18 Prozent für den 18-Prozent-Müller
Dann gibt es Geschenke: Von Schneider-Ammann erhält Müller einen Caipirinha-Likör mit 18 Volumenprozent, die Müller selbstverständlich an seine 18%-Initiative erinnern sollen. Obwohl er heute lieber vergessen würde, dass er Ende de Neunzigerjahre die nationale Politikbühne mit der Forderung nach einer Begrenzung des Ausländeranteils betrat. Schneider-Ammann überreicht Müller zudem ein Lucky-Luke-Comic, für seine rhetorischen Schnellschüsse aus der Hüfte, die beim vornehmen Wirtschaftsfreisinn ja nie so richtig gut ankamen. Müller hat die FDP wieder auf die Siegerstrasse geführt, aber sind einige wohl ganz froh, dass er mit seiner direkten Art den Freisinn nicht mehr präsidiert.
«Stumpfsinn» statt «Chabis»
Gössi schlägt andere Töne an, obwohl auch sie in ihrer Rede Worte wie «Stumpfsinn» benutzt. Doch das tönt immer noch anders als «Chabis» oder «Seich». Die Zeit der markigen Worte ist vorbei, mit Gössi zieht in die FDP wieder mehr Korrektheit ein. Im öffentlichen Auftritt ähnelt sie darin der Ex-Fraktionschefin Gabi Huber. Doch spröde, wie die Medien sie gern bezeichnen, ist Gössi nicht. Als mehrere Kameras und Mikrofone auf sie gerichtet sind, die Journalisten sie umringen, muss sie erst einmal lachen. Sie wird sich schnell an den Journalistenpulk gewöhnen, der politischen Führungskräften manchmal kaum genug Luft zum Atmen lässt. Im persönlichen Gespräch ist sie ohnehin zugänglich, offen, locker.
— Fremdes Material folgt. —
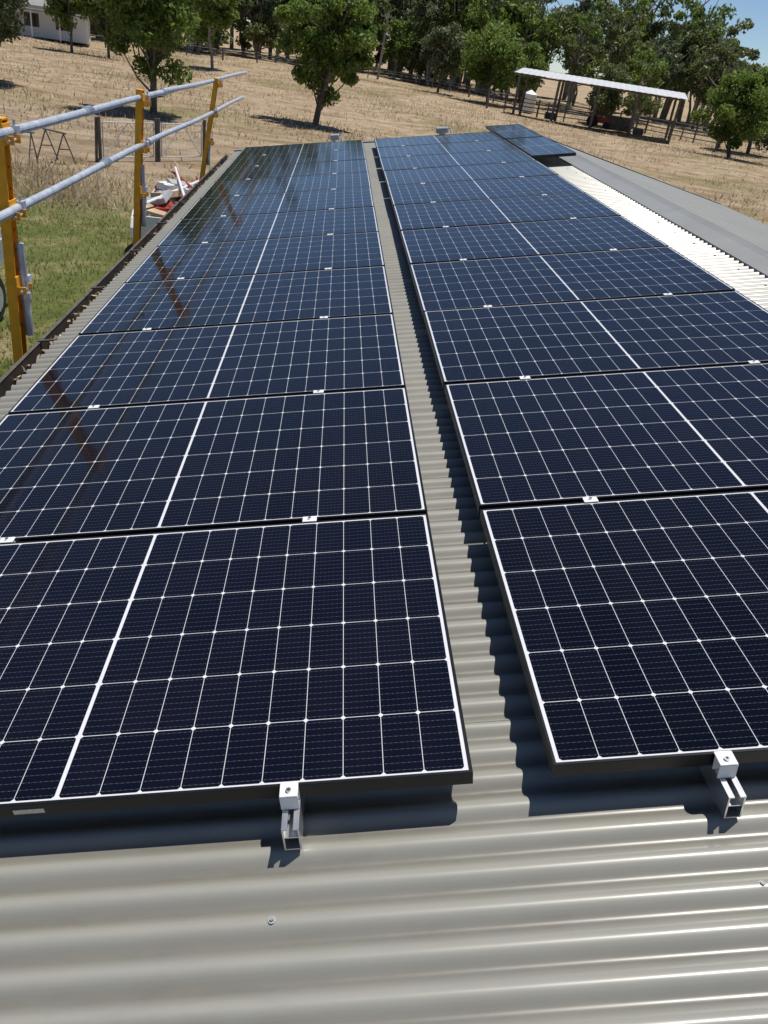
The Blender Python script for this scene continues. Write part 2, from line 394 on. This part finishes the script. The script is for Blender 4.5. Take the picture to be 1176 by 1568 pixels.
gx=mathn(nt,'LESS_THAN',sp.outputs[0],4.)
n=nt.nodes.new('ShaderNodeClamp');nt.links.new(gm,n.inputs[0]);gmask=mathn(nt,'MULTIPLY',n.outputs[0],gx)
col=mixc(nt,gmask,base,green)
fine=ramp(nt,nC,[(.3,(.5,.5,.5)),(.7,(1.2,1.2,1.2))])
col=mixc(nt,.85,col,fine,'MULTIPLY')
nt.links.new(col,bs.inputs['Base Color']);bs.inputs['Roughness'].default_value=.95;bs.inputs['Specular IOR Level'].default_value=.1
bp=nt.nodes.new('ShaderNodeBump');bp.inputs['Strength'].default_value=.9;bp.inputs['Distance'].default_value=.12
nt.links.new(mathn(nt,'ADD',nC,nB),bp.inputs['Height']);nt.links.new(bp.outputs[0],bs.inputs['Normal'])
MG=m
def gz(x,y):
    x=np.asarray(x,float);y=np.asarray(y,float)
    w=np.clip((np.hypot(x,y-5)-16)/30,0,1)
    return GZ+w*(.22*np.sin(x*.11+1)*np.sin(y*.085)+.12*np.sin(x*.31+y*.2))
ax=np.unique(np.r_[np.linspace(-900,-90,12),np.linspace(-90,110,101),np.linspace(110,900,12)])
ay=np.unique(np.r_[np.linspace(-500,-30,8),np.linspace(-30,170,101),np.linspace(170,1500,12)])
XX,YY=np.meshgrid(ax,ay,indexing='ij');V=np.stack([XX,YY,gz(XX,YY)],-1).reshape(-1,3)
idx=np.arange(len(V)).reshape(len(ax),len(ay));F=np.stack([idx[:-1,:-1],idx[1:,:-1],idx[1:,1:],idx[:-1,1:]],-1).reshape(-1,4)
b=MB();b.add(V,F.tolist());b.obj('ground',[MG],smooth=True)
def blades(n,xr,yr,h0,h1,w,name,mat,ypow=1.,clump=.4,k=5):
    nc=n//k;cx=rng.uniform(*xr,nc);cy=yr[0]+(yr[1]-yr[0])*rng.random(nc)**ypow
    pz=np.sin(cx*.23+np.sin(cy*.31)*1.7)+np.sin(cy*.19+cx*.07)+.6*np.sin(cx*.9+cy*.7)
    kp=rng.random(nc)<np.clip(.55+.35*pz,.12,1);cx=cx[kp];cy=cy[kp];nc=len(cx)
    x=np.repeat(cx,k)+rng.normal(size=nc*k)*clump;y=np.repeat(cy,k)+rng.normal(size=nc*k)*clump
    keep=~((x>-2.6)&(x<6.2)&(y>-5)&(y<13));x,y=x[keep],y[keep]
    z=gz(x,y);N=len(x);h=rng.uniform(h0,h1,N);t=rng.uniform(0,6.28,N);L=rng.normal(size=(N,2))*.5*h[:,None]
    dx=np.cos(t)*w;dy=np.sin(t)*w
    V=np.stack([np.c_[x-dx,y-dy,z-.01],np.c_[x+dx,y+dy,z-.01],np.c_[x+L[:,0],y+L[:,1],z+h]],1).reshape(-1,3)
    b=MB();b.tris(V);return b.obj(name,[mat])
MDG=leafmat('dry_stalks',(.27,.195,.115),(.49,.385,.255),(.66,.55,.41),.35,.5,.7)
MGG=leafmat('green_blades',(.10,.15,.035),(.21,.24,.07),(.50,.41,.22),.4,.8,.8)
blades(70000,(-40,60),(20,115),.08,.28,.035,'dry_grass',MDG,1.3,.6)
blades(65000,(-14,-2.4),(3,25),.04,.12,.012,'green_grass',MGG,1.,.25)
blades(5000,(-12,-5.6),(19,23),.2,.5,.02,'tall_weeds',MDG,1.,.3)
# ------------------------------------------------------------ trees
def leaves(C,Rr,n,L,Wd,rg,flat=.75):
    k=len(C);i=rg.integers(0,k,n);d=rg.normal(size=(n,3));d/=np.linalg.norm(d,axis=1)[:,None]
    r=Rr[i]*rg.random(n)**.45;P=C[i]+d*r[:,None]*np.array([1,1,flat])
    a=rg.normal(size=(n,3))+np.array([0,0,-.5]);a/=np.linalg.norm(a,axis=1)[:,None]
    c=np.cross(a,rg.normal(size=(n,3)));c/=np.linalg.norm(c,axis=1)[:,None]
    s=rg.uniform(.6,1.3,n)[:,None]
    return np.stack([P+a*L/2*s,P+c*Wd/2*s,P-a*L/2*s,P-c*Wd/2*s],1).reshape(-1,3)
def tree(H,cr,cb,ncl,nl,L,Wd,seed,tr=.14,crad=(.28,.42),shape=1.,multi=1):
    rg=np.random.default_rng(seed);T=MB();
    trunks=[]
    for q in range(multi):
        off=rg.normal(size=2)*(.12*H if multi>1 else .03*H)
        zs=np.linspace(0,H*.86,7);P=np.c_[off[0]*(zs/H)**1.1+rg.normal(size=7)*.012*H,off[1]*(zs/H)**1.1+rg.normal(size=7)*.012*H,zs];P[0,:2]=rg.normal(size=2)*.05*(multi>1)
        T.tube(P,tr*np.linspace(1,.15,7)*(1.3 if q==0 else .9),7,0);trunks.append(P)
    zc=(cb+H)/2;hz=(H-cb)/2
    C=[];Rr=[]
    for i in range(ncl):
        d=rg.normal(size=3);d/=np.linalg.norm(d);rr=rg.uniform(.35,.9)
        if d[2]<0: sh=1.
        else: sh=1-(1-shape)*d[2]
        p=np.array([d[0]*cr*rr*sh,d[1]*cr*rr*sh,zc+d[2]*hz*rr]);P=trunks[i%len(trunks)];
        zt=max(cb*.8,p[2]-rg.uniform(.15,.35)*H*.6);zt=min(zt,H*.8)
        q=np.array([np.interp(zt,P[:,2],P[:,0]),np.interp(zt,P[:,2],P[:,1]),zt])
        mid=(p+q)/2+np.array([0,0,-.02*H])+rg.normal(size=3)*.02*H
        p2=p+np.array([q[0],q[1],0])*.5
        T.tube([q,mid,p2],[tr*.42,tr*.28,tr*.08],5,0,False)
        C.append(p2);Rr.append(cr*rg.uniform(*crad))
    LV=leaves(np.array(C),np.array(Rr),nl,L,Wd,rg)
    return T,LV
def placetree(name,x,y,args,mats,rot=0):
    T,LV=tree(**args);b=MB();
    V=np.concatenate(T.V);b.add(V,T.F,0);b.quads(LV,1)
    o=b.obj(name,mats);o.location=(x,y,float(gz(x,y))-.05);o.rotation_euler=(0,0,rot);return o
placetree('shade_tree',-1.6,47,dict(H=8.0,cr=2.85,cb=1.1,ncl=78,nl=26000,L=.25,Wd=.12,seed=3,tr=.14,shape=.8,multi=2,crad=(.15,.28)),[MBARK,ML1])
placetree('shade_tree',-9.2,41.4,dict(H=9.2,cr=2.8,cb=1.0,ncl=76,nl=26000,L=.25,Wd=.11,seed=5,tr=.14,shape=.85,crad=(.16,.30)),[MBARK,ML1])
placetree('shade_tree',-17.4,44,dict(H=6.8,cr=2.4,cb=1.5,ncl=40,nl=13000,L=.25,Wd=.11,seed=6,tr=.12),[MBARK,ML2])
placetree('shade_tree',-12.6,84.7,dict(H=9.,cr=2.8,cb=1.6,ncl=30,nl=8000,L=.42,Wd=.19,seed=8,tr=.12),[MBARKP,ML1])
placetree('shade_tree',-23.2,76.6,dict(H=6.4,cr=2.3,cb=1.4,ncl=22,nl=6000,L=.35,Wd=.16,seed=9,tr=.1),[MBARK,ML1])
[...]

Nach Müller könne Gössi eigentlich nur verlieren, heisst es bei Politbeobachtern. Vielleicht weiss sie das auch. Doch wie um das Gegenteil zu beweisen, gibt sie der versammelten Presse dann ein ambitioniertes Ziel durch: Bei den nächsten Wahlen will sie die SP überholen und zweitstärkste Kraft unter der Bundeshauskuppel werden. Na dann, Frau Gössi – viel Erfolg.